Mary heeded the angel’s words and consented to become the Mother of God. It is through her ‘yes’ to God that we have the cause of the greatest possible rejoicing. Her Son has enabled us to share the life of God. No longer are we doomed to despair, crying out against the seemingly inexorable fate of the extinction of our existence, living in fear as we await the arrival of that ‘six am bus which disappears into the darkness’ – our inevitable physical death. Yes, we can still fear the event itself, for who would not fear the loss of all that is familiar, but we do not despair. Through his Resurrection that same Jesus has shown us that physical death is the gateway to eternal life – not merely the continuation of earthly life, with all its frustrations, pains, and limitations, but the absolute fullness of life without end, for it is a participation in the life of God himself! We do not yet know the exact nature of that life, but we have the assurance of Christ himself that is something of incomparable glory and wonder which shall never diminish or end.

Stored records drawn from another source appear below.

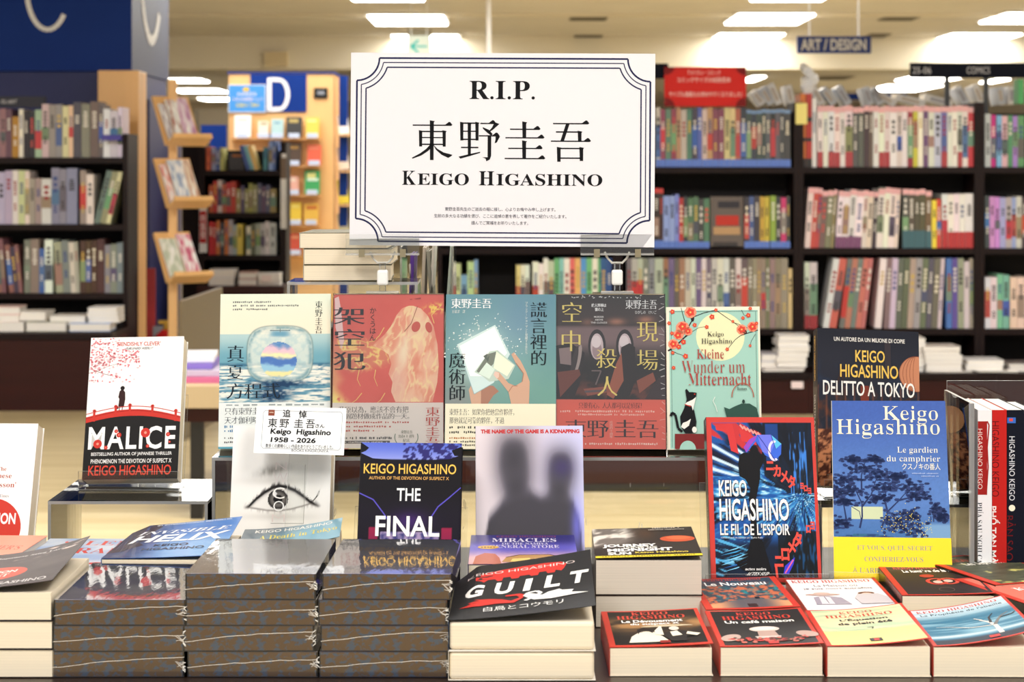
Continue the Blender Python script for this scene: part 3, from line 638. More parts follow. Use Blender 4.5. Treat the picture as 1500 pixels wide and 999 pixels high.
def rack(label, x, y, D, books, k):
    """tilted display ledge fixed to the aisle side, facing right"""
    t = thing('display_rack', label, 'rack', pose(P(x, y, D), 38, 30, 0), 'tilted beech display racks')
    MB().box(0, 0.215, 0.0, 0.016, 0, 0.30).build('back_board', BEECH, t)
    MB().box(0, 0.235, -0.085, -0.001, -0.014, 0).build('ledge', BEECH, t)
    MB().box(0, 0.235, -0.093, -0.085, -0.014, 0.012).build('lip', BEECH, t)
    M = t.matrix_basis
    for i, (xx, w, h, c, c2) in enumerate(books):
        b = thing('magazine', f'{ORD[i]} pastel booklet from the left on the {k} tilted rack', 'booklet', M @ Matrix.Translation((xx, -0.03-0.012*(i % 2), 0.002)) @ Matrix.Rotation(math.radians(-3), 4, 'X'), 'booklets on the tilted racks')
        MB().box(0, w, 0, 0.01, 0, h, (236, 232, 226)).build('page_block', SPINE, b)
        f = MB().box(0, w, -0.001, -0.0002, 0, h, c).build('front_cover', SPINE, b)
        A = Art(w, h, (0, 0, 1, 1), off=0.0016)
        A.paint(lambda X_, Y_: mixc(mixc(c, c2, sst(0.35, 0.6, fbm(X_*4, Y_*5, i+3))), (250, 250, 250), sst(0.55, 0.7, fbm(X_*5, Y_*4, i+11))), 14, 18)
        o = A.build('cover_print', f); o.location = (w/2, 0, 0)
rack('uppermost tilted beech rack with pastel booklets', 243, 211, 10.9, [(0.01, 0.035, 0.24, (236, 236, 240), (180, 170, 180)), (0.05, 0.05, 0.26, (180, 130, 120), (230, 230, 230)), (0.105, 0.085, 0.28, (236, 220, 236), (200, 150, 190))], 'top')
rack('middle tilted beech rack with pastel booklets', 245, 303, 10.9, [(0.01, 0.04, 0.25, (220, 120, 110), (240, 230, 226)), (0.055, 0.08, 0.27, (230, 236, 240), (160, 180, 210)), (0.14, 0.06, 0.28, (236, 220, 200), (200, 160, 140))], 'middle')
rack('lowest tilted beech rack with two pastel booklets', 245, 413, 10.9, [(0.01, 0.095, 0.25, (236, 236, 226), (190, 200, 180)), (0.11, 0.085, 0.27, (240, 220, 226), (210, 110, 140))], 'lowest')
# fire extinguisher, red strip
t = thing('fire_extinguisher', 'red fire extinguisher standing beside the beech strip', 'fire extinguisher', P(243, 520, 11.2))
MB().cyl((0, 0, 0), (0, 0, 0.11), 0.058, n=16).cyl((0, 0, 0.11), (0, 0, 0.14), 0.058, 0.02, n=16).build('cylinder_body', mat('extinguisher_red', (190, 30, 34), 0.25), t)
MB().cyl((0, 0, 0.14), (0, 0, 0.17), 0.015).box(-0.04, 0.03, -0.01, 0.01, 0.17, 0.19).build('valve', mat('brass', (190, 150, 60), 0.3, metal=0.5), t)
MB().box(-0.05, 0.05, -0.05, 0.05, -P(243, 520, 11.2).z, -0.001).build('stand', BLACKM, t)
MB().tube([(0.02, 0, 0.165), (0.06, -0.02, 0.12), (0.062, -0.02, 0.04)], 0.008).build('hose', BLACKM, t)
o = MB().box(-0.025, 0.025, 0, 0.01, -0.29, 0.42, (170, 36, 40)).build('red_strip', SPINE); o.location = P(221, 505, 11.25); tag(o, 'vertical dark red strip beside the tall beech panel', 'strip')
o = MB().box(-0.03, 0.03, 0, 0.02, -0.31, 0.07, (130, 132, 140)).build('small_box', SPINE); o.location = P(232, 497, 11.2); tag(o, 'small grey box left of the fire extinguisher', 'box')

# ------------------------------------------------------------------ beech unit with D, far
DD = 15.0
def zD(py): return EYE-(py-HZ)/F*DD
def XD(px): return (px-750)/F*DD
t = thing('display_unit', 'beech end unit with a white D and rows of face-out books', 'display unit', (XD(412), DD, 0))
x0, x1 = XD(335)-XD(412), XD(488)-XD(412)
MB().box(x0, x1, 0.0, 0.62, 0, zD(108), mis=[0, 0, 0, 1, 0, 0]).build('carcass', [BEECH, BEECHD], t)
MB().box(x0-0.01, x1+0.01, -0.01, 0.63, zD(108), zD(105.5)).build('cap', NAVY, t)
hb = MB().box(XD(367)-XD(412), XD(449)-XD(412), -0.012, -0.001, zD(164), zD(109)).build('header_panel', NAVY, t)
A = Art(XD(449)-XD(367), zD(109)-zD(164), (367, 109, 449, 164), off=0.014); A.step = 0.0005
A.rect(392, 114, 398, 163, WH); A.line([(397, 116.5), (407, 117)]+[(409+13*math.cos(math.radians(a)), 138.5+21.5*math.sin(math.radians(a))) for a in range(-80, 81, 16)]+[(407, 160), (397, 160.5)], 6, WH, up=False)
o = A.build('letter', hb); o.location = (XD(408)-XD(412), 0, zD(164))
pb = MB().box(XD(335)-XD(412), XD(390)-XD(412), -0.02, -0.014, zD(165), zD(124)).build('poster', WHITE, t)
A = Art(XD(390)-XD(335), zD(124)-zD(165), (335, 124, 390, 165), off=0.0205); A.step = 0.0004
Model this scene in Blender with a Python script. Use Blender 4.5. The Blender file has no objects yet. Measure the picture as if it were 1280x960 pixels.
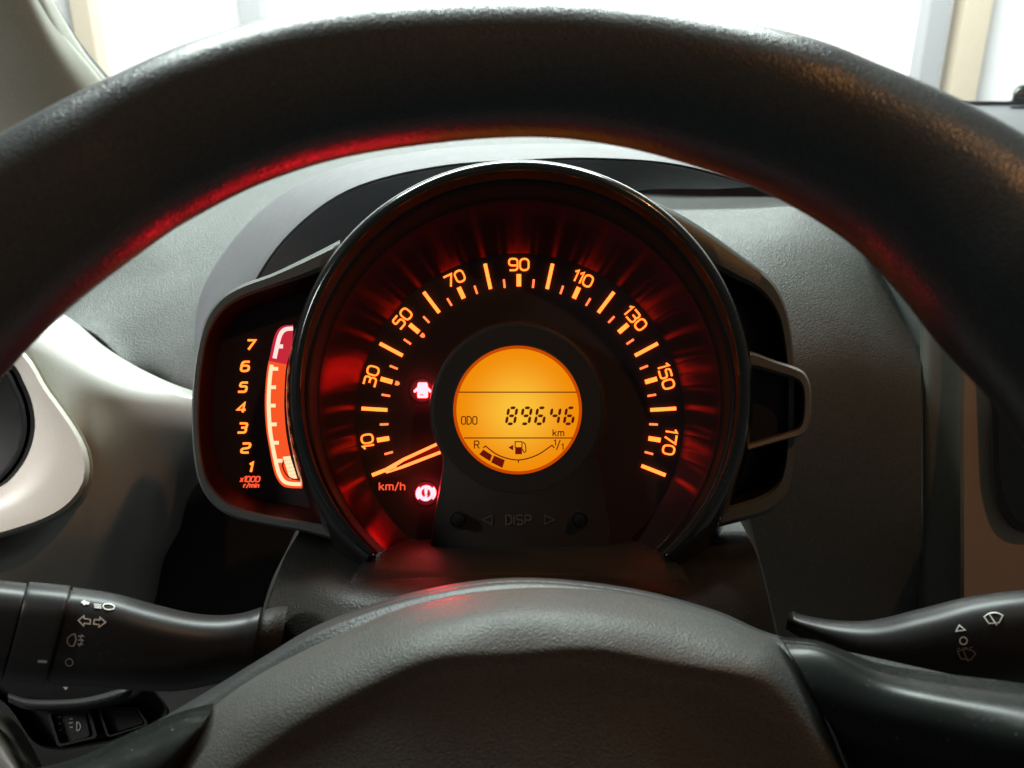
import bpy, bmesh, math, random
from mathutils import Vector, Matrix
from mathutils.bvhtree import BVHTree
random.seed(7)
R = math.radians
sc = bpy.context.scene
col = sc.collection

# ------------------------------------------------------------------ camera
PITCH = R(-20.0)
M = Matrix.Translation((0, 0, 1.15)) @ Matrix.Rotation(PITCH, 4, 'X')   # seat frame: x right, y ahead, z up
M3 = M.to_3x3()
F = 1000.0
def P(px, py, d):
    return M @ Vector(((px - 640.0) / F * d, d, (480.0 - py) / F * d))
def L(x, y, z):
    return M @ Vector((x, y, z))
cam = bpy.data.cameras.new('camera')
cam.sensor_width = 36.0
cam.lens = 36.0 * F / 1280.0
cam.clip_start = 0.005
cam.clip_end = 100.0
cam.dof.use_dof = True
cam.dof.focus_distance = 0.322
cam.dof.aperture_fstop = 15.0
camo = bpy.data.objects.new('camera', cam)
col.objects.link(camo)
camo.matrix_world = M @ Matrix.Rotation(R(90), 4, 'X')
sc.camera = camo

# ------------------------------------------------------------------ world, lamps, exposure
wd = bpy.data.worlds.new('World'); sc.world = wd; wd.use_nodes = True
bg = wd.node_tree.nodes['Background']
bg.inputs[0].default_value = (0.80, 0.85, 0.83, 1); bg.inputs[1].default_value = 0.064
sc.view_settings.view_transform = 'Standard'
sc.view_settings.look = 'None'
sc.view_settings.exposure = 0.0
sc.view_settings.gamma = 1.0
sc.cycles.use_denoising = True
sc.cycles.max_bounces = 8
sc.cycles.sample_clamp_indirect = 4.0

def area(name, loc, target, sx, sy, power, color, spread=180):
    l = bpy.data.lights.new(name, 'AREA'); l.shape = 'RECTANGLE'
    l.size = sx; l.size_y = sy; l.energy = power; l.color = color; l.spread = R(spread)
    o = bpy.data.objects.new(name, l); col.objects.link(o)
    o.location = loc
    o.rotation_euler = (Vector(target) - Vector(loc)).to_track_quat('-Z', 'Y').to_euler()
    return o
# fluorescent battens of the garage, ahead of the windscreen and above
area('garage_lamp', (-0.2, 1.4, 2.65), (-0.1, 0.6, 0.9), 1.9, 0.35, 140, (0.90, 1.0, 0.97))
area('garage_lamp', (0.2, 2.6, 2.7), (0.0, 4.2, 1.2), 3.2, 0.3, 300, (0.97, 1.0, 0.98))
# lamp of the garage at the driver's side, seen through the side window
area('garage_lamp', (-1.15, 0.0, 1.6), (-0.42, 0.42, 1.0), 0.4, 0.3, 0.9, (1.0, 0.99, 0.96), 32)
# warm bulb on the passenger side
area('warm_lamp', (0.65, -0.2, 2.2), (0.1, 0.2, 1.05), 0.03, 0.03, 3.8, (1.0, 0.45, 0.14))

# ------------------------------------------------------------------ materials
def new_mat(name):
    m = bpy.data.materials.new(name); m.use_nodes = True
    nt = m.node_tree
    for n in list(nt.nodes): nt.nodes.remove(n)
    out = nt.nodes.new('ShaderNodeOutputMaterial')
    return m, nt, out
def plastic(name, color, rough=0.45, grain=None, vary=0.12, spec=0.5, metallic=0.0, coat=0.0, tint=None, flecks=None):
    m, nt, out = new_mat(name)
    N, K = nt.nodes.new, nt.links.new
    b = N('ShaderNodeBsdfPrincipled'); K(b.outputs[0], out.inputs[0])
    b.inputs['Metallic'].default_value = metallic
    b.inputs['Specular IOR Level'].default_value = spec
    b.inputs['Coat Weight'].default_value = coat
    b.inputs['Coat Roughness'].default_value = 0.06
    if tint: b.inputs['Specular Tint'].default_value = (*tint, 1)
    tc = N('ShaderNodeTexCoord')
    nz = N('ShaderNodeTexNoise'); nz.inputs['Scale'].default_value = 55; nz.inputs['Detail'].default_value = 6
    K(tc.outputs['Object'], nz.inputs['Vector'])
    mx = N('ShaderNodeMixRGB'); K(nz.outputs['Fac'], mx.inputs[0])
    mx.inputs[1].default_value = (*[c * (1 - vary) for c in color], 1)
    mx.inputs[2].default_value = (*[min(1, c * (1 + vary)) for c in color], 1)
    last = mx.outputs[0]
    if grain:
        n4 = N('ShaderNodeTexNoise'); n4.inputs['Scale'].default_value = grain[0] * 1.1; n4.inputs['Detail'].default_value = 2; n4.inputs['Roughness'].default_value = 0.7
        K(tc.outputs['Object'], n4.inputs['Vector'])
        r4 = N('ShaderNodeMapRange'); r4.inputs[1].default_value = 0.3; r4.inputs[2].default_value = 0.7
        r4.inputs[3].default_value = 1 - 0.75 * grain[1]; r4.inputs[4].default_value = 1 + 0.75 * grain[1]
        K(n4.outputs['Fac'], r4.inputs[0])
        m4 = N('ShaderNodeVectorMath'); m4.operation = 'SCALE'; K(last, m4.inputs[0]); K(r4.outputs[0], m4.inputs['Scale'])
        last = m4.outputs[0]
    if flecks:
        sc_, th, fc = flecks
        n2 = N('ShaderNodeTexNoise'); n2.inputs['Scale'].default_value = sc_; n2.inputs['Detail'].default_value = 1
        K(tc.outputs['Object'], n2.inputs['Vector'])
        rp = N('ShaderNodeMapRange'); rp.inputs[1].default_value = th; rp.inputs[2].default_value = th + 0.05
        K(n2.outputs['Fac'], rp.inputs[0])
        m2 = N('ShaderNodeMixRGB'); K(rp.outputs[0], m2.inputs[0]); K(last, m2.inputs[1]); m2.inputs[2].default_value = (*fc, 1)
        last = m2.outputs[0]
    K(last, b.inputs['Base Color'])
    mr = N('ShaderNodeMapRange'); mr.inputs[3].default_value = max(0.02, rough * 0.85); mr.inputs[4].default_value = min(1, rough * 1.15)
    n3 = N('ShaderNodeTexNoise'); n3.inputs['Scale'].default_value = 120; n3.inputs['Detail'].default_value = 4
    K(tc.outputs['Object'], n3.inputs['Vector']); K(n3.outputs['Fac'], mr.inputs[0]); K(mr.outputs[0], b.inputs['Roughness'])
    if grain:
        scale, strength, dist = grain
        vo = N('ShaderNodeTexVoronoi'); vo.feature = 'SMOOTH_F1'; vo.inputs['Scale'].default_value = scale
        vo.inputs['Smoothness'].default_value = 0.6
        wn = N('ShaderNodeTexNoise'); wn.inputs['Scale'].default_value = scale * 0.5; wn.inputs['Detail'].default_value = 3
        va = N('ShaderNodeVectorMath'); va.operation = 'MULTIPLY_ADD'
        K(tc.outputs['Object'], wn.inputs['Vector']); K(wn.outputs['Color'], va.inputs[0])
        va.inputs[1].default_value = (1.2 / scale,) * 3; K(tc.outputs['Object'], va.inputs[2])
        K(va.outputs[0], vo.inputs['Vector'])
        bp = N('ShaderNodeBump'); bp.inputs['Strength'].default_value = strength; bp.inputs['Distance'].default_value = dist
        K(vo.outputs['Distance'], bp.inputs['Height']); K(bp.outputs[0], b.inputs['Normal'])
    return m
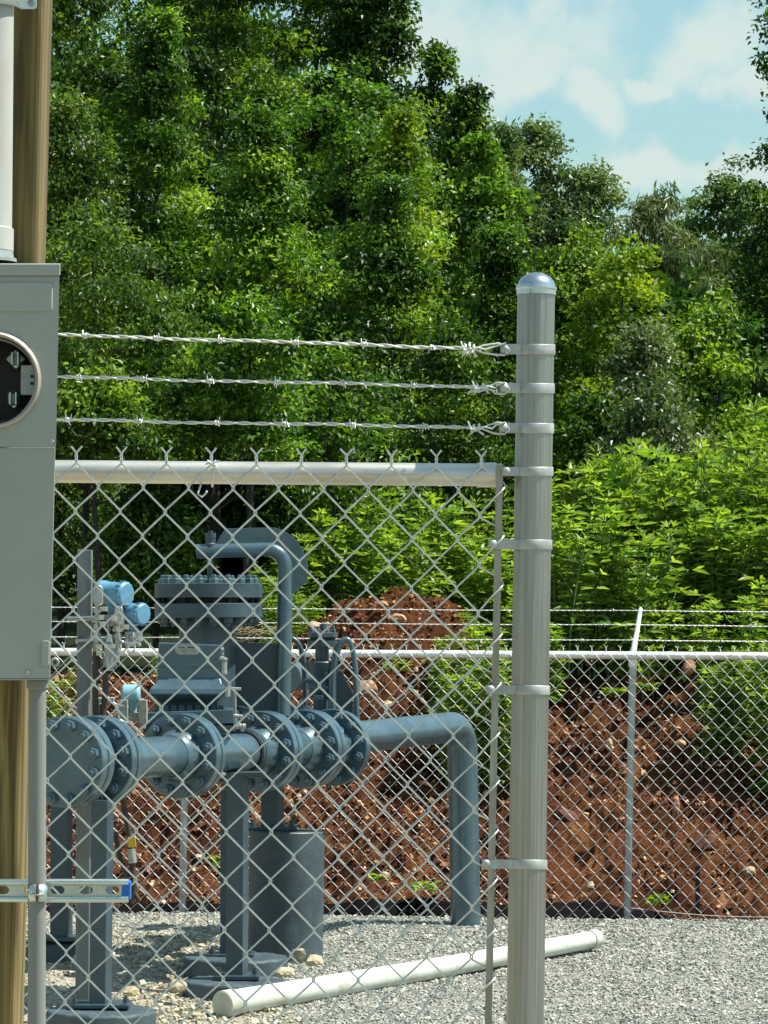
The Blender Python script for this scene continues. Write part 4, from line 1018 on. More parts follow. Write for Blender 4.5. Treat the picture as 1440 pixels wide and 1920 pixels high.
# concrete drum with a short column
sd = 15.75
mb = MB(); b0 = P(538, 1557, sd)
n = 80; R0 = 70.5 * sd / F
vs = [b0] + [b0 + Vector((R0 * math.cos(2 * PI * k / n), R0 * math.sin(2 * PI * k / n), 0)) for k in range(n)]
dr = MB(); dr.lathe(b0 - Vector((0, 0, .65)), (0, 0, 1), [(0, 0), (0, R0), (.645, R0), (.65, R0 - .004), (.65, 0)], n)
o = dr.build('concrete_drum', M['conc'], None, origin=b0 - Vector((0, 0, .6))); tag(o, 'tall dark painted round concrete drum behind the tall steel column', 'concrete drum')
t = support('short dark steel column standing on the concrete drum', 489, 522, 533, 1420, 1552, sd - .02, plate=46, lean=.0)
# ------------------------------------------------------------------ instruments
di = 13.72; si = S_(di)
ip = thing('instrument_post', 'galvanised square post carrying the blue transmitters', 'post', P(155, 1890, di))
mb = MB(); quadbox(mb, [(145, 1030), (172, 1031), (167, 1888), (141, 1888)], di, .055).build('upright', mat('dull zinc', (.20, .22, .22), .6, .3, .25, 14, stretch=(1, 1, .3)), ip, bevel=.004)
mb = MB(); mb.prism([P(145, 1026, di + .002), P(172, 1030, di + .002), P(172, 1031, di + .002), P(145, 1031, di + .002)], FWD * .05).build('rusty_top', M['brown'], ip)
mb = MB(); quadbox(mb, [(126, 1158), (180, 1157), (180, 1164), (126, 1165)], di - .05, .1); quadbox(mb, [(141, 1198), (215, 1195), (215, 1201), (141, 1204)], di - .05, .1); mb.build('bracket', M['alum'], ip, bevel=.002)
mb = MB(); mb.tube([P(128, 1158, di - .06), P(185, 1156, di - .06)], 2.6 * si, 8).build('clamp_bar', M['stainless'], ip)
def transmitter(label, x, y, k=1.0):
    t = thing('pressure_transmitter', label, 'transmitter', P(x, y + 60 * k, di - .08), 'blue pressure transmitters on the instrument post'); d = di - .1
    mb = MB(); a = P(x - 34 * k, y - 1, d + .06); b = P(x + 22 * k, y + 3, d - .02); ax = (b - a).normalized(); L_ = (b - a).length; R1 = 25 * k * si
    mb.lathe(a, ax, [(0, 0), (0, R1 * .88), (.006, R1), (L_ * .22, R1), (L_ * .22, R1 * .93), (L_ * .74, R1 * .93), (L_ * .74, R1), (L_ - .008, R1), (L_, R1 * .86), (L_, 0)], 32)
    for q in range(16):
        an = 2 * PI * q / 16; mb.box(a + ax * L_ * .88 + R1 * (math.cos(an) * UPV + math.sin(an) * ax.cross(UPV)), ax * L_ * .07, UPV * .0035, ax.cross(UPV) * .0035)
    mb.tube([P(x - 6 * k, y + 14 * k, d), P(x - 5 * k, y + 42 * k, d)], [14 * k * si, 12 * k * si], 20)
    hd = mb.build('housing', M['blue'], t, bevel=.001)
    mb = MB(); q = [(x - 3 * k, y + 26 * k), (x + 9 * k, y + 26 * k), (x + 9 * k, y + 35 * k), (x - 3 * k, y + 35 * k)]; quadbox(mb, q, d - 15 * k * si, .003).build('dark_label', M['black'], hd)
    mb = MB(); quadbox(mb, [(x - 2 * k, y + 27 * k), (x + 8 * k, y + 27 * k), (x + 8 * k, y + 29 * k), (x - 2 * k, y + 29 * k)], d - 15 * k * si - .001, .002).build('label_stripe', M['white'], hd)
    # manifold block with bolts
    mb = MB(); quadbox(mb, [(x - 22 * k, y + 43 * k), (x + 16 * k, y + 42 * k), (x + 16 * k, y + 66 * k), (x - 22 * k, y + 67 * k)], d - .03, .07)
    for q in range(3):
        mb.tube([P(x - 16 * k + q * 13 * k, y + 46 * k, d - .035), P(x - 16 * k + q * 13 * k, y + 78 * k, d - .035)], 3.4 * k * si, 8)
        mb.lathe(P(x - 16 * k + q * 13 * k, y + 76 * k, d - .035), UPV, [(0, 0), (0, 6 * k * si), (6 * k * si, 6 * k * si), (6 * k * si, 0)], 6, False)
    quadbox(mb, [(x - 10 * k, y + 52 * k), (x + 8 * k, y + 52 * k), (x + 8 * k, y + 60 * k), (x - 10 * k, y + 60 * k)], d - .04, .02)
    mb.build('manifold', M['alum'], t, bevel=.002)
    # conduit body on the side
    mb = MB(); mb.prism([P(xx, yy, d - .06) for xx, yy in roundbox(x - 46 * k, y - 16 * k, x - 27 * k, y + 26 * k, 9 * k)], FWD * .035)
    mb.build('conduit_body', M['alum'], t, bevel=.004, seg=3)
    mb = MB(); mb.tube([P(x - 37 * k, y + 24 * k, d - .04), P(x - 39 * k, y + 110 * k, d - .04)], 5.5 * k * si, 14)
    for yy in (34, 52, 66, 84): mb.lathe(P(x - 38 * k, y + yy * k, d - .04), UPV, [(-5 * si, 0), (-5 * si, 8.5 * k * si), (4 * si, 8.5 * k * si), (4 * si, 0)], 6, False)
    mb.build('conduit_union', M['alum'], t)
    return t
transmitter('upper blue pressure transmitter at the left, beside the galvanised post', 218, 1112, .94)
transmitter('lower blue pressure transmitter with its round cap pointing right', 252, 1149, .82)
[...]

It is through this wonderful event of the Annunciation, which we now joyfully celebrate, that all this comes to pass. Humanity, in the person of Mary, now comes to cooperate with God for the purpose of obtaining our redemption. Without Mary’s ‘yes’ to God our salvation and all that it entails, would not be possible. To realize it for ourselves, we need to do as Mary did and give our ‘yes’ to God, thus working with him to attain our individual place in the Kingdom. Mary’s cooperative ‘yes’ has opened the way for humanity – our individual ‘yes’ opens the way for each of us!

How do we give our ‘yes’ to God? It is not a once and for all event but continues throughout our lives. It starts by accepting God’s call to baptism, either through our parents or through our own decision. It continues throughout our lives by the living of the sacramental life and by obeying God’s commandments, made know to us through the Scripture and through the teachings of the Church, which is Christ’s Body in the world. And, God being aware of the nature of human frailty, there is always a way back when we fall and go our own way, through repentance, whereby we allow God to pick us up, we dust ourselves down and continue, even with faltering steps, along the narrow path which leads to eternal life.

The Feast of the Annunciation does not stand alone but is linked to the entire Christian faith. It marks the start of those events which secure our salvation and therefore deserves to be much more widely celebrated than it so often is. Rejoice, feast, and celebrate, for through this holy event God comes into the world!